We live in a culture that glorifies youth. We're taught to chase it, fear aging, and overlook our elders (esp. women) who have lived. Really lived.

I'm guilty of it. You probably are too.

But today, I want to talk about my grandma, Nancy (though, we all called her G). She passed last weekend, just over a week before her 94th birthday. I’m still in the thick of it—processing, remembering, and realizing just how much of me exists because of her.

G was raised in the tiny town of Pennington Gap, Virginia. Her southern charm came with one-liners😉—like “move or build a fence around it!” or “slicker than snot on a doorknob.” When we’d leave her house, she’d wave and say, “don’t hit any chickens!”

When she was in her 20s, she met my grandfather, Amado, an immigrant from the Philippines. She said she saw him once and knew she had to have him. When they got together, her family disowned her—because he was a man of color. God forbid…

It didn't take long for them to start their family. They had five (!!!) children together. 

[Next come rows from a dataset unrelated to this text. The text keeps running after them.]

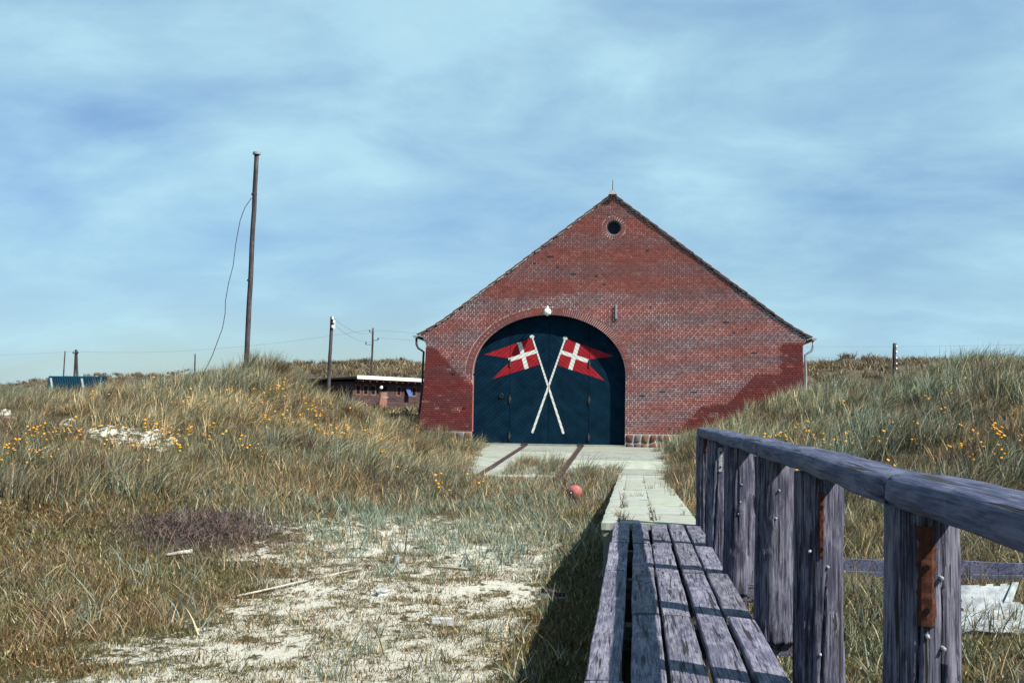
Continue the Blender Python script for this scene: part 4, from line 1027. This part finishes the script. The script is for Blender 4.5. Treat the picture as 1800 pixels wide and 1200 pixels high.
# dark crowberry and heather patches
hea = [tuft('heather', 60, .05, .22, .2, .007, .02, .3, [(PURP,8),(BROWN,2)], 3, 1.0, s+160) for s in range(4)]
def hea_prob(x, y):
    n = fbm(x*.55+80, y*.55+33, 4); a = sstep(.56,.64,n)*.8*sstep(-.3,.1,gz(x,y))
    b_ = sstep(1.2,.4,np.hypot((x+12.6)/3.4,(y-24.7)/1.5))*1.0
    c = .3*sstep(1.0,.3,np.hypot((x+5.65)/1.3,(y-15.4)/1.0))
    return np.clip(np.maximum(np.maximum(a,b_),c),0,1)*(~built(x,y))*(1-sand_mask(x,y)*.8)
P8 = sample(-20, 14, 12.5, 35, 16, hea_prob); x, y = P8.T
scatter('heather', hea, P8, RNG.uniform(.6,1.25,len(P8)), RNG.uniform(.8,1.2,(len(P8),1))*np.ones((1,3)), 'dark brown heather and crowberry patches on the dunes', 'heather')
# far dunes
farp = [tuft('far', 44, .15, .55, .5, .045, .12, .7, [(GREEN,3),(STRAW,3),(BROWN,4)], 3, .8, s+180) for s in range(4)]
P9 = sample(-75, 45, 50, 125, 1.7, lambda x, y: (.6+.4*sstep(.42,.56,fbm(x*.25,y*.25,4)))*(np.abs(x+3) > 8*(y < 56)))
O_u = np.array([U.x,U.y]); rel = P9-np.array([O.x,O.y]); uu = rel@O_u; vv_ = rel@np.array([V.x,V.y])
P9 = P9[~((uu > -.8) & (uu < 13.6) & (vv_ > -.9) & (vv_ < 6.6))]
x, y = P9.T; scatter('far_dune_scrub', farp, P9, RNG.uniform(.5,1.2,len(P9)), mixhue(x, y, .12, (.75,.72,.66), (1.05,.95,.8), (.5,.45,.42)), 'scrubby grass on the far dune ridges', 'scrub')
P10 = sample(-120, -35, 120, 185, .35, lambda x, y: .3+.7*sstep(.42,.56,fbm(x*.15,y*.15,4))); x, y = P10.T
scatter('distant_ridge_scrub', [tuft('far2', 40, .3, .9, .7, .09, .12, .5, [(GREEN,3),(STRAW,3),(BROWN,4)], 3, .8, s+190) for s in range(3)], P10, RNG.uniform(.35,.8,len(P10)), mixhue(x, y, .08, (.75,.72,.66), (1.0,.92,.78), (.5,.45,.42)), 'grassy cover on the distant left ridge', 'scrub')
P11 = sample(-40, 20, 37, 56, 3.0, lambda x, y: (~built(x,y))*.9); x, y = P11.T
scatter('back_dune_grass', farp, P11, RNG.uniform(.25,.6,len(P11)), mixhue(x, y, .2, (.95,.98,.85), (1.15,1.05,.9), (.8,.7,.6)), 'grass on the back slopes beside the boathouse and shed', 'grass')

PW = np.array([(-.14,14.6),(-.10,14.7),(-.16,13.0),(-.11,12.55),(-.13,12.4),(-.05,12.45),(.22,12.6),(.21,13.8),(.0,17.3),(.1,17.4),(-.14,16.6),(.22,15.2),(-.13,19.5),(.3,19.9),(.2,22.3),(.55,13.5),(.6,15.1),(.58,17.9)])
scatter('path_weeds', [tuft('weed', 16, .04, .16, .05, .007, .05, .8, [(GREEN,3),(STRAW,4),(BROWN,2)], 3, .9, s+220) for s in range(3)], PW, RNG.uniform(.5,1.2,len(PW)), np.ones((len(PW),3)), 'weeds growing in the joints of the concrete path', 'weeds', dz=path_z(PW[:,1])-gz(PW[:,0],PW[:,1])+.01)
# ------------------------------------------------------------------ yellow flowers (300 individuals)
M['yellow'] = plain('yellow_petals', (.5,.22,.010), .6, .2); M['stem'] = plain('flower_stem', (.07,.10,.035), .7, .2)
def flower_mesh(seed):
    r = random.Random(seed); q = MB()
    for k in range(r.choice([1,2,2,3])):
        h = r.uniform(.24,.42); x0, y0 = r.uniform(-.05,.05), r.uniform(-.05,.05); tx, ty = x0+r.uniform(-.05,.12), y0+r.uniform(-.08,.06)
        q.tube([(x0,y0,-.05),((x0+tx)/2-.01,(y0+ty)/2,h*.5),(tx,ty,h)], [.004,.0035,.003], 5, mat=1)
        R_ = r.uniform(.017,.025); nv = Vector((r.uniform(-.3,.6), r.uniform(-1,-.2), 1)).normalized(); u = nv.cross(Vector((0,1,0))).normalized(); w = nv.cross(u)
        c = Vector((tx,ty,h)); npet = 12; vs = [tuple(c+nv*.010)]
        for i in range(npet*2):
            t = math.pi*i/npet; rr = R_*(1.0 if i % 2 == 0 else .72); vs.append(tuple(c+(u*math.cos(t)+w*math.sin(t))*rr+nv*(.004 if i % 2 else 0)))
        q.add(vs, [(0,i+1,(i+1)%(2*npet)+1) for i in range(2*npet)], mat=0)
        q.add([tuple(c-nv*.012)]+vs[1:], [(0,(i+1)%(2*npet)+1,i+1) for i in range(2*npet)], mat=1)
    return q.mesh('yellow_flower', [M['yellow'], M['stem']])
FM = [flower_mesh(s) for s in range(14)]
CL = [  # x, y, rx, ry, count, label, group
 (-9.9,18.6,1.6,1.3,45,'yellow hawkweed flower in the grass at the left edge of the foreground dune','flowers at the left edge'),
 (-7.6,20.5,1.7,1.6,30,'yellow hawkweed flower in the grass below the left sand strip','flowers below the sand strip'),
 (-7.3,24.5,2.2,1.8,70,'yellow hawkweed flower on the left dune slope below the tall mast','flowers below the mast'),
 (-11.6,27.5,3.4,1.8,28,'yellow hawkweed flower along the crest of the left dune','flowers on the left crest'),
 (-5.5,32.5,1.2,1.8,10,'yellow hawkweed flower beside the left corner of the boathouse','flowers by the boathouse corner'),
 (-3.2,20.5,2.2,3.0,7,'yellow hawkweed flower in the blue-green grass before the slipway','flowers on the flat'),
 (2.9,20.0,.9,2.5,40,'yellow hawkweed flower just above the far half of the handrail','flowers above the far handrail'),
 (5.6,18.5,1.5,2.5,60,'yellow hawkweed flower on the right dune above the near handrail','flowers above the near handrail'),
 (4.6,23.5,2.0,1.6,10,'yellow hawkweed flower high on the right dune slope','flowers on the right slope')]
nfl = 0
for cx, cy, rx, ry, cnt, lb, gp in CL:
    sub = [(cx+random.gauss(0,.55)*rx, cy+random.gauss(0,.55)*ry) for _ in range(max(3, cnt//4))]
    pts = []
    for k in range(cnt):
        sx, sy = random.choice(sub); pts.append((sx+random.gauss(0,.34), sy+random.gauss(0,.4)))
    pts = np.array(pts); zz = gz(pts[:,0], pts[:,1])
    for (px_, py_), pz_ in zip(pts, zz):
        o = obj('yellow_flower', random.choice(FM), None, (px_, py_, pz_), (random.uniform(-.1,.1), random.uniform(-.05,.25), random.uniform(-.5,.5)))
        s_ = random.uniform(.85,1.2); o.scale = (s_, s_, s_); tag(o, lb, 'flower', gp); nfl += 1

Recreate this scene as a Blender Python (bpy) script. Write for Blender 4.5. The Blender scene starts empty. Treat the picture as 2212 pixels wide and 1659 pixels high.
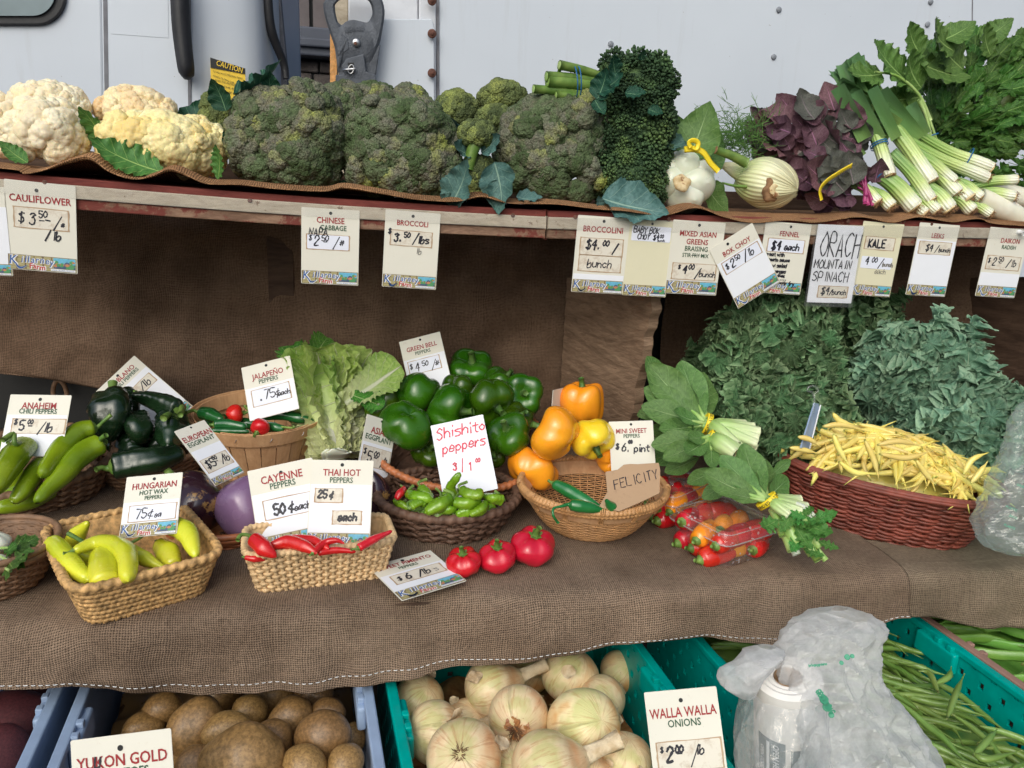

3 months before their first family trip to the Philippines, Amado died suddenly of a heart attack. Both Amado and G were in their mid-30s. A 36-year-old, single mother of five. 

She never remarried. Nor ever really dated. “Why would I settle for cheap beer,” she’d say, “when I had champagne?”

In the small, mostly white town of Rising Sun, Indiana, G’s house was the spot. It was a place where everyone felt welcome, especially the Black friends of her kids who didn’t always feel seen or accepted elsewhere. She had this way of making people feel like they belonged, no matter who they were or where they came from. Her door was always open, and her love was loud and unconditional.

G was our matriarch. The no-nonsense, incredibly sassy, fiercely protective matriarch. Now she’s my queen guardian angel.

So today, let this be a love letter to the women of age. The ones who’ve lived hard and full and honest lives. The ones whose stories made us possible.

May we stop erasing them in our quest for youth. May we honor them while they’re here. And may we carry their magic with us long after they’re gone.